"Humanitarian War" Is a Myth
And finally, this truth gets a hearing in the pages of a mainstream news source [emphasis mine]:
More than 40,000 Iraqi civilians have been killed since the American-led invasion of Iraq in 2003, and the rate at which civilians die has been increasing in recent months. Many thousands of innocent Iraqis have been detained, and some have been abused by American troops. Many others have been tortured or killed by Iraqi police. Basic services have been lacking in large portions of the country for three years. Civil war looms, conjuring memories of the 16-year Lebanese civil war, during which more than 100,000 people were killed out of a population of fewer than 4 million.

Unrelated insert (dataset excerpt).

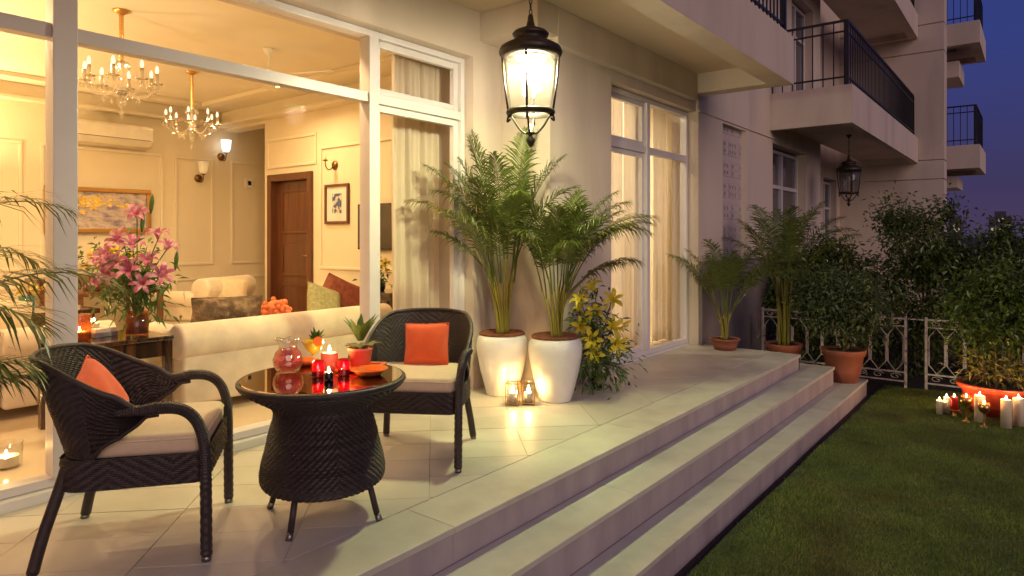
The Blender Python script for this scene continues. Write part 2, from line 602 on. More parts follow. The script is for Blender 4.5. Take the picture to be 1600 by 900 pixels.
# the two lower steps wrap round the far end of the terrace
Y2, Y3 = 7.84, 8.36
Z2, Z3 = -.163, -.355
steps = tag(MB().box(X1 - .1, X3 - .06, -4, YE - .1, GZ - .08, -.40).box(-3.0, X3 - .06, YE - .1, Y3 - .06, GZ - .08, -.40).build('steps', T['grout']), kind='structure')
for (xa, xb, zt, zb, ya, ye) in ((X1 + .001, X2, Z2, Z3, YE, Y2), (X2 + .001, X3, Z3, GZ - .03, Y2, Y3)):
    yy = [-3.0, -.9, 1.2, 3.3, 5.4, ya]
    for a, b in zip(yy[:-1], yy[1:]):
        MB().box(xa, xb + .012, a + .0008, b - .0008, zt - .03, zt).build('tread', T['border'], steps, bevel=.004)
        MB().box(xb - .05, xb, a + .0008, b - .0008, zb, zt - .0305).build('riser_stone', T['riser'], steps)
    MB().box(-3.0, xb + .012, ya + .0008, ye + .012, zt - .03, zt).build('tread', T['border'], steps, bevel=.004)
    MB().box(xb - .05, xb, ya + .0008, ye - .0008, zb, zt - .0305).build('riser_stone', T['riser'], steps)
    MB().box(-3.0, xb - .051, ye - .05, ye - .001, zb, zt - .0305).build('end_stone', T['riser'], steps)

# ================================================================== the apartment building
bld = root('apartment_building', (-3.4, 7.4, GZ), 0, 'cream stucco apartment building with lit glass doors and balconies beside the terrace', 'building')


def wall(*boxes, name='wall', m='stucco', bevel=0, parent=None):
    mb = MB()
    for b in boxes:
        mb.box(*b)
    return mb.build(name, T[m], parent or bld, world=(parent is None), bevel=bevel)


ZT = 9.0
# above the living room window, pier beside it, and the return
wall((-4.0, -3.61, -3.0, 4.07, 2.72, 3.30))
wall((-4.0, -3.61, 4.07, 4.43, -.05, 3.3))
wall((-4.0, -3.10, 4.431, 4.70, -.05, 3.3))
wall((-4.0, -3.25, 4.701, 4.9, -.05, 3.3), (-3.4, -3.10, 4.701, 5.42, -.05, 3.3), (-3.4, -3.10, 5.42, 7.37, 2.70, 3.3))
wall((-4.0, -3.61, -3.3, -3.0, -.05, 3.3))
# the facade beyond the terrace, pierced by the stone screen and a window
wall((-3.4, -3.07, 7.371, 8.13, -.7, ZT), (-3.4, -3.07, 8.13, 8.97, 2.67, ZT), (-3.4, -3.07, 8.13, 8.97, -.7, .93),
     (-3.4, -3.07, 8.97, 10.13, -.7, ZT), (-3.4, -3.07, 10.13, 11.95, 2.64, 3.55), (-3.4, -3.07, 10.13, 11.95, -.7, .5), (-3.4, -3.07, 10.13, 11.1, 3.55, 5.2),
     (-3.4, -3.07, 10.13, 12.4, 5.2, ZT), (-3.4, -3.07, 11.95, 12.9, -.7, 3.55), (-3.4, -3.07, 12.4, 12.9, 3.55, ZT))
wall((-3.4, -3.055, 7.375, 12.9, 2.70, 2.725), name='string_course')
wall((-3.9, -3.5, 12.9, 14.95, -.7, ZT), (-3.9, -3.5, 14.95, 16.1, 2.5, ZT), (-3.9, -3.5, 16.1, 16.4, -.7, ZT), (-3.9, -3.5, 14.95, 16.1, -.7, .5), (-3.9, -3.401, 12.88, 12.899, -.7, ZT))
# the floor above, set over the terrace
wall((-3.4, -3.10, -3.0, 7.37, 3.301, ZT), name='upper_wall')
# the plinth of grey stone
wall((-3.2, -3.03, 7.385, 12.95, -.7, .94), name='plinth', m='plinth', bevel=.01)
wall((-3.2, -3.015, 7.38, 12.96, .94, .965), name='plinth_cap', m='plinth', bevel=.004)

# the wall that closes the balconies, built of cast lifts with open joints
core = wall((-3.9, -1.545, 16.43, 16.9, -.7, 13), name='end_wall')
zs = [-.7, 2.46, 2.86, 5.14, 5.72, 8.2, 8.7, 13]
for a, b in zip(zs[:-1], zs[1:]):
    wall((-3.9, -1.51, 16.4, 16.93, a + .012, b - .012), name='cast_panel')
wall((-6, -2.3, 16.94, 25, -.7, 13), name='rear_wall')

# ceiling of the porch and the balcony above it
wall((-3.61, -2.26, -3.0, 7.24, 3.10, 3.3), name='porch_ceiling', m='soffit')
wall((-3.609, -3.02, 4.15, 4.43, 2.86, 3.099), (-3.099, -3.02, 4.431, 7.24, 2.80, 3.099), name='beam', m='stucco', bevel=.006)
bars = {}


def bar_part(name, x0, x1, y0, y1, z0, z1, parent, m='iron'):
    key = (round(x1 - x0, 4), round(y1 - y0, 4), round(z1 - z0, 4))
    if key not in bars:
        me = MB().box(0, x1 - x0, 0, y1 - y0, 0, z1 - z0).mesh(name)
        me.materials.append(T[m])
        bars[key] = me
    return link_mesh(name, bars[key], None, parent, loc=(x0, y0, z0))


def railing(balc, x, y0, y1, z0, xin=None, near=True, long_sp=.115, inner=None):
    """black steel railing on a balcony edge: a long side at x and a return at y0"""
    rl = MB().box(x - .018, x + .018, y0, y1, z0 + .88, z0 + .91).build('railing', T['iron'], balc)
    bar_part('rail', x - .012, x + .012, y0, y1, z0 + .74, z0 + .762, rl)
    bar_part('rail', x - .012, x + .012, y0, y1, z0 + .11, z0 + .132, rl)
    n = int((y1 - y0) / long_sp)
    for k in range(n + 1):
        y = y0 + (y1 - y0) * k / n
        top = z0 + .88
        bar_part('bar', x - .007, x + .007, y - .007, y + .007, z0, top, rl)
    if near:
        bar_part('rail', xin, x - .019, y0 - .018, y0 + .018, z0 + .88, z0 + .91, rl)
        bar_part('rail', xin, x - .019, y0 - .012, y0 + .012, z0 + .74, z0 + .762, rl)
        bar_part('rail', xin, x - .019, y0 - .012, y0 + .012, z0 + .11, z0 + .132, rl)
        m = int((x - xin) / .13)
        for k in range(m + 1):
            xx = xin + .02 + (x - xin - .05) * k / m
            bar_part('bar', xx - .007, xx + .007, y0 - .007, y0 + .007, z0, z0 + .88, rl)
    bar_part('post', x - .022, x + .022, y0 - .0221, y0 + .0219, z0, z0 + .8795, rl)
    bar_part('post', x - .022, x + .022, y1 - .022, y1 + .022, z0, z0 + .8795, rl)
    return rl


def balcony(x0, x1, y0, y1, z0, z1, lip, rail=True, **kw):
    b = MB()
    b.box(x1 - lip, x1, y0, y1, z0, z1)
    b.box(x0, x1 - lip, y0, y0 + lip, z0, z1)
    b.box(x0, x1 - lip, y1 - lip, y1, z0, z1)
    b.box(x0, x1 - lip, y0 + lip, y1 - lip, z0 + .12, z1)
    bo = b.build('balcony', T['stucco'], bld, world=True)
    if rail:
        railing(bo, x1 - .08, y0 + .06, y1 - .06, z1, xin=x0, **kw)
    return bo


bA = MB()
bA.box(-2.26, -2.04, -3.0, 7.45, 2.88, 3.385)
bA.box(-3.069, -2.26, 7.24, 7.45, 2.88, 3.385)
bA.box(-3.099, -2.26, -3.0, 7.24, 3.30, 3.36)
bA = bA.build('balcony', T['stucco'], bld, world=True)
railing(bA, -2.12, 4.5, 7.38, 3.386, near=False)
balcony(-3.069, -1.975, 10.0, 16.39, 2.81, 3.34, .10)
balcony(-3.069, -1.975, 9.2, 16.39, 5.45, 5.95, .16)
balcony(-2.29, -1.0, 18.2, 20.4, 2.80, 3.33, .12)
balcony(-2.29, -1.0, 18.2, 20.4, 5.62, 6.12, .18)
wall((-2.29, -1.42, 18.6, 20.0, 4.98, 5.35), name='bracket')
wall((-2.29, -1.45, 18.6, 20.0, 2.40, 2.66), name='bracket')
for (xx, yy, zz) in ((-2.55, 12.2, 5.565), (-1.62, 19.2, 5.735)):
    MB().box(xx - .1, xx + .1, yy - .1, yy + .1, zz - .02, zz + .01).build('ceiling_lamp', T['iron'], bld, world=True)


def window(x, y0, y1, z0, z1, muls, trans, fw=.05, dep=.07, m='pvc', gm='glass', sash=None, sill=True):
    """framed window in the plane x: frame with children pane, mullion, transom and sash rails"""
    f = MB()
    f.box(x - dep, x, y0, y0 + fw, z0, z1).box(x - dep, x, y1 - fw, y1, z0, z1)
    f.box(x - dep, x, y0 + fw, y1 - fw, z1 - fw, z1).box(x - dep, x, y0 + fw, y1 - fw, z0, z0 + fw)
    w = f.build('window', T[m], bld, world=True, bevel=.004)
    cuts = [y0 + fw]
    for (a, b) in muls:
        MB().box(x - dep, x + .012, a, b, z0 + fw + .001, z1 - fw - .001).build('mullion', T[m], w, bevel=.004)
        cuts += [a, b]
    cuts.append(y1 - fw)
    for i in range(0, len(cuts), 2):
        a, b = cuts[i] + .001, cuts[i + 1] - .001
        zc = [z0 + fw]
        for (ta, tb) in trans:
            MB().box(x - dep + .01, x - .004, a, b, ta, tb).build('transom', T[m], w, bevel=.004)
            zc += [ta, tb]
        zc.append(z1 - fw)
        for k in range(0, len(zc), 2):
            za, zb = zc[k] + .001, zc[k + 1] - .001
            sx = x - dep * .6
            if sash and i // 2 in sash:
                q = sash[i // 2]
                s = MB()
                s.box(sx - .02, sx + .025, a, a + q, za, zb).box(sx - .02, sx + .025, b - q, b, za, zb)
                s.box(sx - .02, sx + .025, a + q, b - q, za, za + q).box(sx - .02, sx + .025, a + q, b - q, zb - q, zb)
                s.build('sash', T[m], w, bevel=.003)
                MB().box(sx - .003, sx + .003, a + q - .004, b - q + .004, za + q - .004, zb - q + .004).build('pane', T[gm], w)
            else:
                MB().box(sx - .003, sx + .003, a, b, za, zb).build('pane', T[gm], w)
    return w


# the big living room window, the curtained doors, and the dusk windows beyond
window(-3.70, -2.99, 4.065, .052, 2.715, [(1.14, 1.245), (3.06, 3.145)], [(2.205, 2.275)], fw=.045, dep=.10, sash={2: .05})
wall((-3.95, -3.66, -3.0, 4.06, -.005, .05), name='sill', m='marble', bevel=.006)
window(-3.19, 5.425, 7.365, .02, 2.695, [(6.30, 6.37)], [(2.12, 2.19)], fw=.05, dep=.08, sash={0: .045})
wall((-3.4, -3.17, 5.43, 7.36, -.03, .018), name='sill', m='marble')
window(-3.2, 10.14, 11.94, .5, 2.6, [(10.98, 11.04)], [(2.0, 2.06)], gm='glass_dark')
window(-3.2, 11.11, 12.39, 3.55, 5.15, [(11.72, 11.78)], [(4.6, 4.65)], gm='glass_dark')
window(-3.62, 14.96, 16.09, .5, 2.45, [(15.5, 15.55)], [(1.85, 1.9)], gm='glass_dark')
for (ya, yb, x, za, zb) in ((10.15, 11.9, -3.55, .5, 2.62), (11.12, 12.38, -3.6, 3.56, 5.15), (14.97, 16.05, -3.88, .5, 2.48)):
    wall((x - .3, x - .25, ya - .1, yb + .1, za - .1, zb + .1), name='dark_backing', m='dark_slot')  # flat dark panels; the darkness of the unlit rooms is their colour

# stone screen: a slab pierced with small square holes in a woven rhythm
scr = MB().box(-3.23, -3.205, 8.12, 8.98, .92, 2.68).build('stone_screen', T['jali_hole_shade'], bld, world=True)  # backing slab, coloured near black for the shade in the holes
gy, gz = .84 / 9, 1.74 / 19
pieces = {}
for r in range(19):
    for c in range(9):
        hole = ((r % 6 in (0, 1)) and (c % 6 in (2, 3, 5))) or ((r % 6 in (3, 4)) and (c % 6 in (0, 2, 4, 5)))
        ya, za = 8.13 + c * gy, .93 + r * gz
        key = hole
        if key not in pieces:
            mb = MB()
            if hole:
                q = .022
                mb.box(-.05, 0, .001, q, .001, gz - .001).box(-.05, 0, gy - q, gy - .001, .001, gz - .001)
                mb.box(-.05, 0, q, gy - q, .001, q).box(-.05, 0, q, gy - q, gz - q, gz - .001)
            else:
                mb.box(-.05, -.006, .0015, gy - .0015, .0015, gz - .0015)
            me = mb.mesh('block')
            me.materials.append(T['jali'])
            pieces[key] = me
        link_mesh('block', pieces[key], None, scr, loc=(-3.13, ya, za))

# ------------------------------------------------------------------ the rooms behind the glass
XBK, YD, ZC, ZF = -8.9, 4.8, 2.95, .04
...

Yet, if the United Nations were to have its way, the Iraqi debacle would be just the first in a series of such wars -- the effect of a well-meaning but ill-considered effort to make humanitarian intervention obligatory as a matter of international law. Today Iraq, tomorrow Darfur.
Civilians suffer in all wars, but the suffering of Iraqi civilians in this war is particularly unfortunate because one of the main justifications for the war was humanitarian: to rescue suffering Iraqis from a tyrant. There were other justifications, of course, including the related but distinct idea that bringing democracy to Iraq would enhance America's long-term security. But the humanitarian justification was embraced by many who rejected the other justifications, including liberal elites as well as some conservatives, and it helped mobilize public opinion behind the war. Events have served the humanitarian justification poorly.

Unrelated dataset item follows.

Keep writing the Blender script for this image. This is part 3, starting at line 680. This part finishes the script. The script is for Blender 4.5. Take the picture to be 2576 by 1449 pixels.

The idea that war can have a humanitarian as well as a national security justification has a long pedigree and surface plausibility. Some of the worst atrocities of the 20th century occurred in weak states whose governments could not have resisted a foreign military invasion. The genocide in Rwanda, which killed more than 800,000 people in a few months, was eventually halted by a force of Tutsi rebels; surely a Western army could have stopped it sooner. If nations can intervene at little cost to themselves because the target nations are weak and by doing so they prevent massive human suffering, then surely they should do so. The logic seems compelling.
But logic is no substitute for experience, and experience shows that humanitarian war is an oxymoron. ...
Any calculation of Iraqi civilian casualties for which the United States bears responsibility must include the 1991 Gulf War and its aftermath, and the 12 years of sanctions imposed on Iraq by two successive U.S. administrations. Posner writes:
Saddam Hussein was an especially bad tyrant, and Iraqi civilian casualties attributable to the U.S. intervention do not yet equal what he was able to accomplish, albeit over a longer period. The Kurds and many Shiites are better off. And many Iraqis continue to think that the war was worth it, according to polls.
But polls do not reveal the opinions of dead Iraqis. The humanitarian effect of the war has been at best ambiguous against the baseline of the containment period that preceded it, and if current trends continue, the overall effect will be that of a humanitarian disaster.
This is correct, but incomplete. The 12 years of UN sanctions against Iraq -- which three successive U.S. administrations refused to lift -- are directly responsible for the deaths of up to 2.5 million Iraqis (half a million of which were children). Those sanctions, of course, began immediately after the 1991 Gulf War, which was also responsible for tens of thousands of Iraqi civilian casualties. In his enormous history of Middle East conflict entitled The Great War for Civilization: The Conquest of the Middle East, Robert Fisk writes (page 694 of the book):
The only serious attempt to estimate overall casualties was made by Beth Osborne Daponte, the U.S. Census Bureau demographer assigned to gather statistics on the number of Iraqis killed during the war. Her figures suggested that 86,000 men, 40,000 women and 32,000 children died at the hands of American-led coalition forces, during the American-inspired insurgencies that followed and from immediate post-war deprivation. ...
"American-inspired insurgencies" refers to the U.S.-encouraged uprisings against Saddam Hussein: thousands of Kurds and Shiites were slaughtered by Hussein in response, while the first Bush administration stood back and watched. This slaughter has been used by right-wing Bush supporters to justify the 2003 invasion: in this view, the current Iraq war is a humanitarian "atonement" to the Iraqi people for urging them to revolt in 1991 and then abandoning them when they did. But as Posner writes, and we all have seen, the "humanitarian" invasion supposedly intended to "make up for" the failure to intervene after the first Gulf War only deepened the humanitarian disaster.